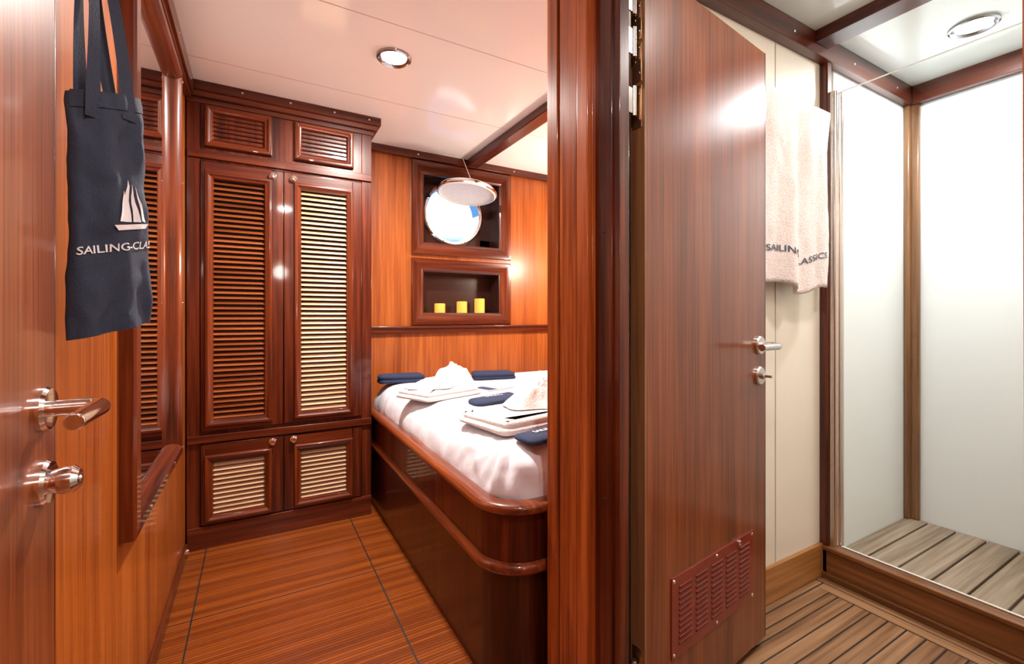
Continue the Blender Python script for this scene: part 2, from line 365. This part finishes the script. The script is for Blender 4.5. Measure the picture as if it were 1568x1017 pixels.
# ---- mirror on left wall
a=M(); lm=lambda A,B,H:(-.27+H,A,B)
a.frame(lm,1.34,2.11,.53,1.975,[(0,0),(0,.026),(.006,.032),(.034,.034),(.042,.028),(.048,.022),(.052,.004)],W_frame,W_dkY)
a.box(-.269,-.266,1.385,2.065,.575,1.93,MIRROR)
for z in (.56,1.1,1.55,1.93):
    a.lathe((-.236,2.088,z),(1,0,0),[(.005,0),(.004,.002),(0,.002)],CHROME,12)
for y in (1.5,1.9): a.lathe((-.236,y,.552),(1,0,0),[(.005,0),(.004,.002),(0,.002)],CHROME,12)
a.make('wall_mirror')

# ---- bed
bed=bpy.data.objects.new('bed',None); sc.collection.objects.link(bed)
a=M()
path=[(.575,2.8),(.575,2.2),(.575,1.7),(.575,1.195)]; nr=[(-1,0)]*4
for k in range(1,13):
    q=math.pi+k/12*math.pi/2; path.append((.695+.12*math.cos(q),1.195+.12*math.sin(q))); nr.append((math.cos(q),math.sin(q)))
path += [(1.3,1.075),(2.09,1.075)]; nr += [(0,-1)]*2
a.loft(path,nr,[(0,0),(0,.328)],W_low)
def half(z0,z1,b0,b1,n=8): 
    zc=(z0+z1)/2; h=(z1-z0)/2
    return [(b0,z0)]+[(b0+(b1-b0)*math.cos(-math.pi/2+math.pi*k/n)**.7 if 0<k<n else b0, zc+h*math.sin(-math.pi/2+math.pi*k/n)) for k in range(n+1)]+[(b0,z1)]
a.loft(path,nr,half(.330,.364,0,.022),W_rail)
a.loft(path,nr,[(.004,.364),(.004,.498)],W_dkZ)
a.loft(path,nr,half(.498,.530,.004,.026)+[(-.02,.530),(-.028,.526),(-.03,.45)],W_rail)
a.box(.62,2.08,1.12,2.8,.40,.455,W_dkX)
a.make('bed_frame',ang=40,parent=bed)
a=M(); X0,X1,Ya,Yb,R=.600,2.08,1.098,2.805,.13
P=[];N=[]
def corner(cx,cy,q0):
    for k in range(19):
        q=q0+k/18*math.pi/2; P.append((cx+R*math.cos(q),cy+R*math.sin(q))); N.append((math.cos(q),math.sin(q)))
def seg(p0,p1,n,nn):
    for k in range(1,n): P.append((p0[0]+(p1[0]-p0[0])*k/n,p0[1]+(p1[1]-p0[1])*k/n)); N.append(nn)
corner(X0+R,Ya+R,math.pi); seg((X0+R,Ya),(X1-R,Ya),60,(0,-1)); corner(X1-R,Ya+R,-math.pi/2); seg((X1,Ya+R),(X1,Yb-R),10,(1,0))
corner(X1-R,Yb-R,0); seg((X1-R,Yb),(X0+R,Yb),10,(0,1)); corner(X0+R,Yb-R,math.pi/2); seg((X0,Yb-R),(X0,Ya+R),100,(-1,0))
prof=[(-.02,.457),(-.004,.47),(0,.50),(.0,.515),(0,.53),(-.001,.545),(-.005,.565),(-.012,.585),(-.022,.605),(-.037,.625),(-.058,.643),(-.085,.657),(-.12,.665),(-.17,.668)]
def wob(p,j,i):
    lo = 1 if 3<j<12 else .15
    f=noise.noise(Vector((p[0]*9,p[1]*9,p[2]*4)))*.012*lo
    cr_=max(0,1-(Vector((p[0]-.66,p[1]-1.16)).length)/.40)
    f+=noise.noise(Vector((p[0]*26,p[1]*26,p[2]*3+p[0]*9)))*(.006+.030*cr_)*(math.sin(math.pi*(j-3)/9) if 3<j<12 else 0)
    return (p[0]+N[i][0]*f,p[1]+N[i][1]*f,p[2]+(f*.3 if j>5 else 0))
vs=a.loft(P,N,prof,SHEET,closed=True,wob=wob)
n=len(P); a.add(vs[-n:],[tuple(range(n))],SHEET)
a.make('mattress',ang=80,parent=bed)
def rr(cx,cy,w_,d,rot,R,n=6):
    Pp=[];Nn=[]
    for sx,sy,q0 in ((-1,-1,math.pi),(1,-1,-math.pi/2),(1,1,0),(-1,1,math.pi/2)):
        for k in range(n+1):
            q=q0+k/n*math.pi/2; lx=sx*(w_/2-R)+R*math.cos(q); ly=sy*(d/2-R)+R*math.sin(q)
            Pp.append((cx+lx*math.cos(rot)-ly*math.sin(rot),cy+lx*math.sin(rot)+ly*math.cos(rot)))
            Nn.append((math.cos(q+rot),math.sin(q+rot)))
    return Pp,Nn
def stack(name,cx,cy,w_,d,rot,z0,layers,th,mat,seed=0,txt=None,R=.03,taper=.0):
    a=M(); Pp,Nn=rr(cx,cy,w_,d,rot,R)
    pr=[(-.01,z0)]
    for l in range(layers):
        z=z0+l*th; o=-taper*l
        pr+=[(o-.004,z+.001),(o,z+th*.3),(o,z+th*.7),(o-.005,z+th*.97)]
    zt=z0+layers*th; pr+=[(-.02-taper*layers,zt+.004),(-.028-taper*layers,zt+.005)]
    def wb_(p,j,i):
        f=noise.noise(Vector((p[0]*14+seed,p[1]*14,p[2]*20)))*.014
        return (p[0]+Nn[i][0]*f,p[1]+Nn[i][1]*f,p[2]+max(0,(p[2]-z0))/(zt-z0)*noise.noise(Vector((p[0]*9+seed,p[1]*9,0)))*th*.6)
    vs=a.loft(Pp,Nn,pr,mat,closed=True,wob=wb_); n=len(Pp); a.add(vs[-n:],[tuple(range(n))],mat)
    if txt:
        tv,tf=text_tris(txt,.026); zz=zt+.0085
        a.add([(cx+x*math.cos(rot)-y*math.sin(rot),cy+x*math.sin(rot)+y*math.cos(rot),zz) for x,y in tv],tf,PRINT)
    return a.make(name,ang=60)
def heap(name,cx,cy,w_,d,h,rot,z0,mat,seed,ridge=0.0):
    a=M()
    def fn(u,v):
        r=v; q=u*2*math.pi
        lx=math.cos(q)*r; ly=math.sin(q)*r
        k=(1+.10*math.sin(3*q+seed)+.05*math.sin(7*q+seed*2))
        prof=(1-r**2.2)
        z=h*prof*(.82+.35*noise.noise(Vector((lx*2.2+seed,ly*2.2,0)))+.10*math.sin(lx*9+ly*5+seed)*r)
        z+=h*.30*abs(noise.noise(Vector((lx*2+ly*3,ly*7-lx*4,seed))))*prof
        if ridge: z+=ridge*max(0,1-abs(ly+.15*lx)*3.5)*(1-abs(lx))
        x=lx*w_/2*k; y=ly*d/2*k
        return (cx+x*math.cos(rot)-y*math.sin(rot),cy+x*math.sin(rot)+y*math.cos(rot),z0+max(z,0))
    a.grid(fn,72,26,mat); return a.make(name,ang=180)
ZM=.669
stack('folded_navy_towel',.74,2.62,.26,.14,-.1,ZM,2,.022,NAVYT,1)
stack('folded_navy_towel',1.27,2.48,.26,.13,-.15,ZM,2,.020,NAVYT,5)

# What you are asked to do
Repeat, exactly and in full, each line from the start of the data to the line that contains "a.make('wall_mirror')". Pictures do not go in.

# Exercise output
Continue the Blender Python script for this scene: part 2, from line 365. This part finishes the script. The script is for Blender 4.5. Measure the picture as if it were 1568x1017 pixels.
# ---- mirror on left wall
a=M(); lm=lambda A,B,H:(-.27+H,A,B)
a.frame(lm,1.34,2.11,.53,1.975,[(0,0),(0,.026),(.006,.032),(.034,.034),(.042,.028),(.048,.022),(.052,.004)],W_frame,W_dkY)
a.box(-.269,-.266,1.385,2.065,.575,1.93,MIRROR)
for z in (.56,1.1,1.55,1.93):
    a.lathe((-.236,2.088,z),(1,0,0),[(.005,0),(.004,.002),(0,.002)],CHROME,12)
for y in (1.5,1.9): a.lathe((-.236,y,.552),(1,0,0),[(.005,0),(.004,.002),(0,.002)],CHROME,12)
a.make('wall_mirror')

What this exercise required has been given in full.